I have had a dedicated reader of my blog, an intelligent Dominant named Dominick. We first met when I was blogging at Blogdrive, lo these many years ago. He commented on this blog here about my tendency to move around. He’s right. I’ve gone from Blogdrive to Blogspot and now, WordPress. He’s not the first to comment on this tendency of mine: all of my family does. I usually just explain it as, “Well, I like change” but being honest, I’m just a bloody gypsy (excuse the connotation for a moment). Truly, I would not be surprised if my not-so-talked-about Irish ancestors were Pavee (you know them as, Travellers). But staying in one place for too long, honestly, chafes. I can do the same thing for extended periods of time, like being a Tramp (professionally or not, more not these days). However, I change apartments more than I change blogs, though that’s usually because in my periods of not being a professional Tramp (like now), I’m broke. Yes, I will be reversing that situation when I lose the weight I regained and get “more settled” in my non-professional life.
This isn’t because I am messy or flaky. But I seek out new experiences and new people and you can’t have those if you stay in one place. I have stayed in one place for an extended period of time that wasn’t me living with my parents as a child, but then I travelled a lot to compensate. Growing up, outside of a single household move from a lakefront condo to a home with a yard at the edges of the city, my parents didn’t move around.

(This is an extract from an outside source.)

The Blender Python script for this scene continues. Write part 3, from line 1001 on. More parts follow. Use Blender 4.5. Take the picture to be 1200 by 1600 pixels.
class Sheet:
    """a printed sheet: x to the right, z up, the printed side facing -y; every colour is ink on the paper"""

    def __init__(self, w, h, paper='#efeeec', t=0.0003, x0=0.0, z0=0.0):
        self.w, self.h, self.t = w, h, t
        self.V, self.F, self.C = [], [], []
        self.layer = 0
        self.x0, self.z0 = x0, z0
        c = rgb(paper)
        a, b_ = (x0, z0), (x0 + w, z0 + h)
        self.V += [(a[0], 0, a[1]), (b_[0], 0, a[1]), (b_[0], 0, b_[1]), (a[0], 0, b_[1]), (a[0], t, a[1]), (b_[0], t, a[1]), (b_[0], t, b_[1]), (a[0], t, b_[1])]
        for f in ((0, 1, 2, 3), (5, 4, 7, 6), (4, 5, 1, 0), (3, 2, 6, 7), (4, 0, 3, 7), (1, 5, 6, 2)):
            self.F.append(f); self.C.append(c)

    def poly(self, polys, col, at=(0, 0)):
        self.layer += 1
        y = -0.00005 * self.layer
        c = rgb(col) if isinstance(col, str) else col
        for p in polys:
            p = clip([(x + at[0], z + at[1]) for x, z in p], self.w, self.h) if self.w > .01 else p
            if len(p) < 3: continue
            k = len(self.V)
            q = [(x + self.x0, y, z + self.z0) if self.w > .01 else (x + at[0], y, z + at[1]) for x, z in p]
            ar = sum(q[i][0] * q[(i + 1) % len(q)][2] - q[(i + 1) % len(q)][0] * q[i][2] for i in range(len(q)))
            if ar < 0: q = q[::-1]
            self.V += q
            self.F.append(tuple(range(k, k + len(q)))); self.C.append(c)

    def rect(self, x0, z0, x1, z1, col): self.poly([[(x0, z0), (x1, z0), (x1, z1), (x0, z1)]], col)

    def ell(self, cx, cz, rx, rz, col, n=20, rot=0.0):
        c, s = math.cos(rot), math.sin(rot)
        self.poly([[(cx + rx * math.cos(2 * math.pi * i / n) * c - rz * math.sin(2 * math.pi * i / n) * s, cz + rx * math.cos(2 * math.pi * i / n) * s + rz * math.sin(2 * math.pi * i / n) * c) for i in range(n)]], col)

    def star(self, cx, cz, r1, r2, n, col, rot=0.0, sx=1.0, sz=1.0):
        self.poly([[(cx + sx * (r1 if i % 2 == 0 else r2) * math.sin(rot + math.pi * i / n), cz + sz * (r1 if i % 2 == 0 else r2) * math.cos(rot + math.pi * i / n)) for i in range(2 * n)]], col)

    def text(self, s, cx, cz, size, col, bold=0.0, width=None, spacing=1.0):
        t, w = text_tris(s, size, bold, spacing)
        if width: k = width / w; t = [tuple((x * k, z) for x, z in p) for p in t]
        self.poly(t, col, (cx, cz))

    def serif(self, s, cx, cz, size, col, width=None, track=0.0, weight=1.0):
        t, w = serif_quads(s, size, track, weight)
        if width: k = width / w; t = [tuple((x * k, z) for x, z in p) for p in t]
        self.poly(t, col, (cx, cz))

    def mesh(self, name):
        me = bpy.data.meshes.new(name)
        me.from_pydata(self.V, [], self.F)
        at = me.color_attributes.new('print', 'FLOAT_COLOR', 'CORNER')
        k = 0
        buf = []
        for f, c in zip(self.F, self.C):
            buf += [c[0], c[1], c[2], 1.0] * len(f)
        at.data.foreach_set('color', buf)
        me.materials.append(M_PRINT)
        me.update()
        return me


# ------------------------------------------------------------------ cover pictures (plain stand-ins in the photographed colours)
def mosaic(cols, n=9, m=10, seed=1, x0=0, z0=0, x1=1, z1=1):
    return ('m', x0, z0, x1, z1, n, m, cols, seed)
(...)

They lived in that house for about 26 years until losing it recently to foreclosure (like so many others). Of my parents’ two children, I was always the more kinetic one, the one that was always ready for a trip or an adventure…with or without them. Amazingly, my teenage years weren’t marked by long, mysterious absences because my focus was on my studies.
That changed as soon as I went away to school, which was already a compromise with my (tuition paying) parents as it was not as “away” as I would have preferred. As you might imagine, the response from my mother was hysteria and the nightmare that I was lying dead in a ditch. Having to spend long periods of time at home, especially for the obligatory holiday period, makes me itch. I become like a caged animal when I lack the freedom to move as I please. The idea that being “grown up” means settling down and barely moving doesn’t appeal to me at all. But I have a different idea of what being grown up means.